Wes Anderson’s “Isle of Dogs” Premieres at the Berlinale to Raves

Of all the great Wes Anderson movies, and there quite a few, I've always a real fondness for "The Fantastic Mr. Fox," a stop-motion animation treat from 2009 that was the most formally realized picture of his career. So it is with great joy that I see that there's another film of his that will be in stop motion animation form: "Isle of Dogs." If that wasn't enough he has amassed another fantastic cast to take part in this adventure. Earlier this year, Anderson had mentioned that the film was “less influenced by stop-motion movies than it is by Akira Kurosawa.” The full cast includes Bryan Cranston, Bill Murray, Jeff Goldblum, Scarlett Johansson, F. Murray Abraham, Edward Norton, Tilda Swinton, Kunichi Nomura, Harvey Keitel, Akira Ito, Akira Takayama, Koyu Rankin, Yoko Ono (!), Courtney B. Vance (!), Greta Gerwig (!!!), Frances McDormand, Bob Balaban and Liev Schreiber "Isle of Dogs" comes out on April 20th, 2018. Is it a coincidence that this is coming out on 4/20?

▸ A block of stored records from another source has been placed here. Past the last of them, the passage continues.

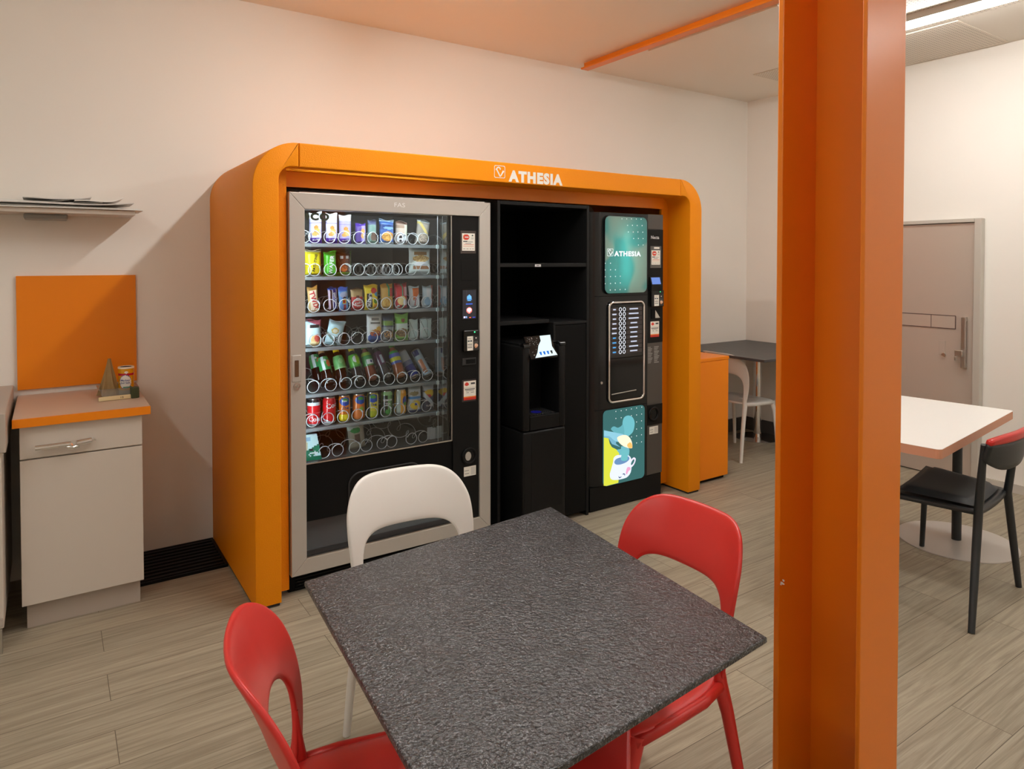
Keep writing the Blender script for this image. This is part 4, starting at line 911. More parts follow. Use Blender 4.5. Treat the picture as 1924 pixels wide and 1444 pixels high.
def rrect(x0, z0, x1, z1, r, y, n=8):
    P = arc(x1-r, z1-r, r, 0, pi/2, n)+arc(x0+r, z1-r, r, pi/2, pi, n)+arc(x0+r, z0+r, r, pi, 1.5*pi, n)+arc(x1-r, z0+r, r, 1.5*pi, 2*pi, n)
    return [(x, y, z) for x, z in P]
# upper lit panel: translucent teal sheet with a tube lamp behind it
ux0, uz1 = k_(1133.5, 405.5); ux1, uz0 = k_(1211, 548.5)
def teal_mat():
    m = bpy.data.materials.new('translucent teal sheet'); m.use_nodes = True; n = m.node_tree.nodes; l = m.node_tree.links; n.clear()
    o = n.new('ShaderNodeOutputMaterial'); d = n.new('ShaderNodeBsdfDiffuse'); t = n.new('ShaderNodeBsdfTranslucent'); g = n.new('ShaderNodeBsdfGlossy')
    tc = n.new('ShaderNodeTexCoord'); ns = n.new('ShaderNodeTexNoise'); ns.inputs['Scale'].default_value = 3.2; ns.inputs['Detail'].default_value = 1; ns.inputs['Distortion'].default_value = .8
    l.new(tc.outputs['Object'], ns.inputs['Vector'])
    c = n.new('ShaderNodeValToRGB'); c.color_ramp.interpolation = 'EASE'
    c.color_ramp.elements[0].position = .44; c.color_ramp.elements[0].color = (.14, .42, .41, 1)
    c.color_ramp.elements[1].position = .56; c.color_ramp.elements[1].color = (.40, .50, .45, 1)
    l.new(ns.outputs['Fac'], c.inputs[0]); l.new(c.outputs[0], d.inputs[0]); l.new(c.outputs[0], t.inputs[0])
    a = n.new('ShaderNodeMixShader'); a.inputs[0].default_value = .55; l.new(d.outputs[0], a.inputs[1]); l.new(t.outputs[0], a.inputs[2])
    x = n.new('ShaderNodeMixShader'); fr = n.new('ShaderNodeFresnel'); fr.inputs['IOR'].default_value = 1.45; g.inputs['Roughness'].default_value = .12
    l.new(fr.outputs[0], x.inputs[0]); l.new(a.outputs[0], x.inputs[1]); l.new(g.outputs[0], x.inputs[2]); l.new(x.outputs[0], o.inputs[0]); return m
pnl = MB().prism(rrect(ux0, uz0, ux1, uz1, .035, KY-.020), (0, .002, 0)).build('light_panel', teal_mat(), cm)
ring = rrect(ux0, uz0, ux1, uz1, .035, KY-.019); ring.append(ring[0])
b = MB()
R2 = rrect(ux0-.001, uz0-.001, ux1+.001, uz1+.001, .036, KY-.019); n = len(R2)
R3 = rrect(ux0-.006, uz0-.006, ux1+.006, uz1+.006, .04, KY-.001)
va = [b.bm.verts.new(p) for p in R2]; vb = [b.bm.verts.new(p) for p in R3]; R4 = [b.bm.verts.new((p[0], KY-.001, p[2])) for p in R2]
for k in range(n):
    b.bm.faces.new([va[k], va[(k+1) % n], vb[(k+1) % n], vb[k]])
b.build('panel_bezel', M_BLKG, pnl)
b = MB(); b.box(ua+.004, KY+.072, va_+.004, uc-.004, KY+.074, vc-.004)
b.box(ua+.001, KY+.003, va_, ua+.004, KY+.074, vc); b.box(uc-.004, KY+.003, va_, uc-.001, KY+.074, vc); b.box(ua+.004, KY+.003, va_, uc-.004, KY+.074, va_+.004); b.box(ua+.004, KY+.003, vc-.004, uc-.004, KY+.074, vc)
b.build('light_box', M_WHITE, pnl)
tx = k_(1173.5, 480)[0]; ta, tb_ = k_(1173, 532)[1], k_(1173, 432)[1]
MB().tube([(tx, KY+.026, ta), (tx, KY+.026, tb_)], .010, 14).build('tube_lamp', emat('teal tube lamp', (.6, 1, .96, 1), 110), pnl)
xa, za = k_(1179.5, 476.5, KY-.021)
M_LETL = emat('lit white letters', (.95, 1, 1, 1), .95)
lettering('ATHESIA', .0445, M_LETL, pnl, lambda p, q: (xa+p, KY-.0206, za+q), bold=.055, fit=(k_(1204, 476)[0]-k_(1154, 476)[0], .033), local=False, label='white block lettering on the lit panel')
x0, z0 = k_(1141, 481, KY-.021); x1, z1 = k_(1152.5, 467, KY-.021)
emblem(M_LETL, pnl, (x0+x1)/2, (z0+z1)/2, x1-x0, z1-z0, KY-.0206)
def dots(rows, y, parent, m, r=.0019):
    b = MB()
    for (px, py) in rows:
        x, z = k_(px, py, y); b.ngon([(x+r*cos(2*pi*k/8), y, z+r*sin(2*pi*k/8)) for k in range(8)])
    return b.build('dot_pattern', m, parent)
def U1(px, py): return (1100+px/7.22, 380+py/7.22)
D1 = [U1(x, y) for x, y in [(495, 222), (560, 224), (624, 224), (690, 226), (755, 228), (572, 312), (637, 312), (702, 314), (768, 315), (582, 402), (648, 402), (712, 402), (778, 404), (654, 490), (718, 490), (782, 491), (719, 578), (783, 578),
      (270, 826), (340, 825), (268, 916), (340, 914), (407, 914), (268, 1008), (340, 1006), (407, 1004), (473, 1002), (268, 1102), (340, 1100), (405, 1095), (473, 1092), (336, 1188), (404, 1186), (470, 1182), (540, 1180)]]
dots(D1, KY-.0206, pnl, M_LETL, .0034)
# lower lit poster
lx0, lz1 = k_(1133, 767.5); lx1, lz0 = k_(1209.5, 903)
lz0 = k_(1170, 905)[1]; lz1 = k_(1170, 766)[1]
PO = MB().prism(rrect(lx0, lz0, lx1, lz1, .03, KY-.006), (0, .006, 0)).build('poster', emat('poster teal', srgb(70, 120, 118), .8), cm)
w_, h_ = lx1-lx0, lz1-lz0
def U3(px, py):
    """measured on the poster, as fractions of its width and height"""
    x, z = k_(1100+px/6.017, 740+py/6.017, KY-.007); return ((x-lx0)/w_, (z-lz0)/h_)
def art(name, pts, c, s, lay, smooth=True):
    P = [U3(*p) for p in pts]
    if smooth:      # closed Catmull-Rom through the points
        n = len(P); Q = []
        for k in range(n):
            p0, p1, p2, p3 = P[k-1], P[k], P[(k+1) % n], P[(k+2) % n]
            for t in (0, .25, .5, .75):
                Q.append(tuple(.5*(2*p1[d]+(p2[d]-p0[d])*t+(2*p0[d]-5*p1[d]+4*p2[d]-p3[d])*t*t+(3*p1[d]-p0[d]-3*p2[d]+p3[d])*t**3) for d in (0, 1)))
        P = Q
    y = KY-.0062-.0003*lay
    b = MB(); b.ngon([(lx0+w_*min(.995, max(.005, u)), y, lz0+h_*min(.995, max(.005, v))) for u, v in P])
    return b.build(name, emat('poster '+name+str(lay), c, s), PO)
art('yellow_field', [(202, 492), (262, 500), (275, 560), (300, 600), (350, 625), (385, 665), (380, 700), (330, 760), (300, 860), (345, 960), (376, 968), (372, 1003), (240, 1040), (205, 1036), (193, 1020), (205, 800)], srgb(222, 226, 70), 1.0, 1, False)
art('splash', [(445, 470), (425, 400), (420, 320), (440, 262), (487, 242), (535, 265), (557, 330), (540, 420), (500, 465), (470, 480)], srgb(120, 200, 210), .9, 1)
art('splash', [(290, 400), (305, 372), (330, 366), (365, 380), (400, 365), (425, 345), (440, 420), (420, 470), (340, 440)], srgb(112, 190, 200), .85, 2)
art('pour', [(410, 590), (490, 610), (492, 690), (470, 730), (430, 740), (400, 710), (375, 660), (355, 630), (400, 620)], srgb(120, 196, 206), .9, 2)
art('sleeve', [(202, 408), (262, 420), (330, 450), (352, 500), (345, 560), (395, 600), (300, 565), (262, 500), (202, 490)], srgb(130, 190, 214), .9, 3, False)
art('forearm', [(202, 418), (290, 425), (360, 440), (420, 452), (445, 470), (395, 500), (375, 540), (320, 520), (270, 478), (202, 470)], srgb(150, 210, 230), .95, 4)
art('pastry', [(358, 492), (400, 468), (450, 462), (490, 482), (520, 530), (530, 590), (520, 612), (470, 605), (415, 580), (375, 540)], srgb(255, 236, 206), 1.1, 5)
art('pastry_tip', [(470, 575), (500, 545), (522, 560), (528, 604), (490, 608)], srgb(250, 196, 110), 1.0, 6)
art('cup', [(312, 770), (320, 720), (360, 690), (430, 690), (480, 690), (510, 715), (520, 760), (515, 870), (480, 930), (430, 955), (345, 970), (290, 960), (275, 910), (290, 850)], srgb(226, 232, 250), 1.1, 4)
art('cup_mouth', [(325, 770), (345, 735), (395, 715), (440, 708), (485, 705), (495, 735), (460, 770), (395, 795), (345, 795)], srgb(120, 160, 206), .85, 5)
art('pour', [(410, 640), (480, 640), (478, 700), (470, 745), (430, 755), (400, 740), (405, 690)], srgb(120, 200, 206), .9, 6)
hd = [(505, 790), (515, 745), (545, 715), (568, 730), (560, 775), (535, 815), (512, 826)]
art('cup_handle', hd, srgb(236, 226, 246), 1.05, 3); art('handle_gap', [(512, 790), (525, 755), (545, 735), (552, 750), (540, 780), (522, 800)], srgb(76, 128, 128), .8, 7)
art('cup_flower', [(470, 830), (500, 825), (508, 850), (485, 870), (468, 905), (455, 890)], srgb(240, 170, 206), 1.0, 7)
art('cup_line', [(372, 925), (385, 938), (405, 930), (402, 940), (380, 950)], srgb(60, 90, 130), .8, 7); art('cup_line', [(415, 905), (435, 895), (448, 910), (436, 925), (440, 910)], srgb(60, 90, 130), .8, 7)
def U3p(px, py): return (1100+px/6.017, 740+py/6.017)
D2 = [U3p(x, y) for x, y in [(344, 196), (404, 188), (462, 178), (520, 168), (578, 157), (637, 147), (344, 275), (404, 267), (520, 244), (578, 235), (635, 226), (578, 315), (634, 302), (578, 395), (634, 384), (520, 484), (578, 472), (634, 460), (578, 552), (634, 540)]]
dots(D2, KY-.0066, PO, M_LETL, .0032)
# selection bay with its chrome rounded frame
sx0, sz1 = k_(1142.5, 568); sx1, sz0 = k_(1207, 750)
sz1 = k_(1174, 567)[1]; sz0 = k_(1174, 751)[1]
P = rrect(sx0, sz0, sx1, sz1, .032, KY-.010, 8); P.append(P[0])
bay = MB().prism(rrect(sx0-.004, sz0-.004, sx1+.004, sz1+.004, .034, KY-.004), (0, .004, 0)).build('selection_bay', M_BLKM, cm)
MB().tube(P, .0075, 12, cap=False).build('chrome_frame', M_CHROME, bay, smooth=60)
def U2(px, py): return (1110+px/6.28, 550+py/6.28)
qA = at(*U2(212, 130), 1, KY-.012); qB = at(*U2(545, 130), 1, KY-.012); qD = at(*U2(212, 770), 1, KY-.012); qC = at(*U2(582, 735), 1, KY-.012)
kp = MB().box(sx0+.006, KY-.013, qC[2]-.004, sx1-.012, KY-.0045, sz1-.012, bev=.003).build('button_panel', M_BLKG, bay)
xc1, xc2 = k_(*U2(348, 190), KY-.013)[0], k_(*U2(393, 190), KY-.013)[0]
zr0, zr9 = k_(*U2(348, 195), KY-.013)[1], k_(*U2(372, 693), KY-.013)[1]
M_RING = emat('lit ring', (.9, .93, 1, 1), 1.0); M_BARW = emat('lit white caption', (.72, .78, .95, 1), .8); M_BARB = emat('lit blue caption', (.10, .42, .85, 1), .9)
M_ROW = mat('selection row', (.035, .026, .026, 1), .3)
wl = [.5, .75, .6, .7, .8, .85, .55, .7, .55, .6]
for k in range(10):
    z = zr0+(zr9-zr0)*k/9
    for xx, side_ in ((xc1, 0), (xc2, 1)):
        b = MB(); b.tube([(xx+.0098*cos(2*pi*t/20), KY-.0145, z+.0115*sin(2*pi*t/20)) for t in range(21)], .0018, 6, cap=False); b.build('button', M_RING, kp, smooth=60)
        x_in = xx-.018 if side_ == 0 else xx+.018
        x_out = sx0+.012 if side_ == 0 else sx1-.02
        a_, c_ = min(x_in, x_out), max(x_in, x_out)
        row = MB().box(a_, KY-.0138, z-.0125, c_, KY-.013, z+.0125).build('caption_plate', M_ROW, kp)
        mw = (c_-a_)*wl[(k+side_*3) % 10]*.42; mc = (a_+c_)/2
        MB().box(mc-mw, KY-.0145, z-.0035, mc+mw*.8, KY-.0139, z+.0045).build('caption', M_BARB if (side_ == 0 and k >= 6) else M_BARW, row)
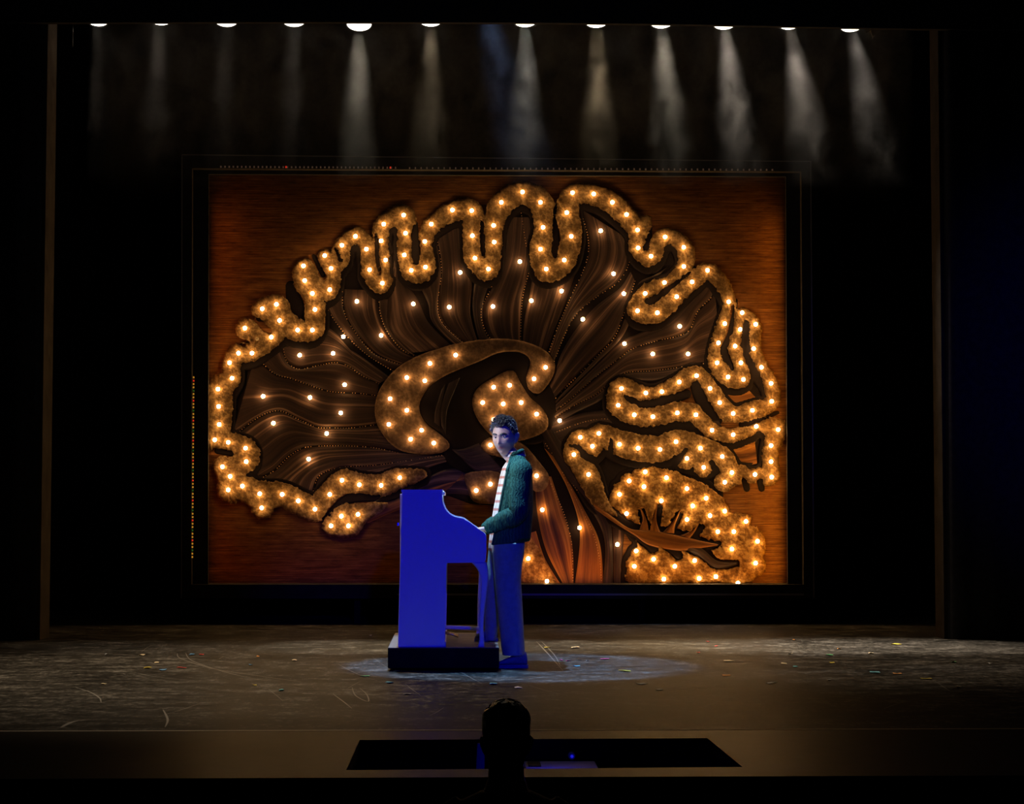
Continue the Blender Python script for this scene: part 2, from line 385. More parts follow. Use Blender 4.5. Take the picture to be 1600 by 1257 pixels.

The reviews thus far are fairly good, this isn't Fantastic Mr. Fox-level raves but we'll take it, especially since Anderson tends to release a film every 4 years these days so this is surely a celebratory moment for any cinephile right now. 

“Isle of Dogs is really a film about its own enthusiasms: for four-legged fleabags of all shapes and sizes, of course, but also for the culture and cinema of Japan, which is woven with typical fastidiousness into Anderson’s magpie aesthetic. That makes it a markedly more eccentric proposition than Anderson’s first feature-length foray into stop-motion, 2009’s Fantastic Mr. Fox — and with a PG-13 rating for its dry adult comedy, mostly played in a limbo-low key, a niche commercial prospect too. The Anderson faithful will be tickled pink as a newborn pup, as will voters for year-end animation awards; the palpable spirit of affection driving proceedings, meanwhile, will have to be the film’s chief defense against charges of cultural appropriation.” Guy Lodge, Variety.

“An even wilder, more distinctive experience” than Anderson’s The Fantastic Mr. Fox, buttressed by a “thoroughly captivating tale of a 12-year-old Japanese boy’s quest to rescue his beloved pet, and indeed an entire outcast canine population, from the genocidal scheme of a crooked mayoral regime…the Fox Searchlight March release has cult potential stamped all over it. For those who choose to see this in conventional family-film terms, Anderson might perhaps be accused of overplotting, layering complication upon complication in a story that’s basically a classic hero’s journey, with multiple plucky sidekicks. But the unique charm of Isle of Dogs is its bottomless vault of curios, its sly humor, playful graphic inserts and dexterous narrative detours.” - David Rooney, THR.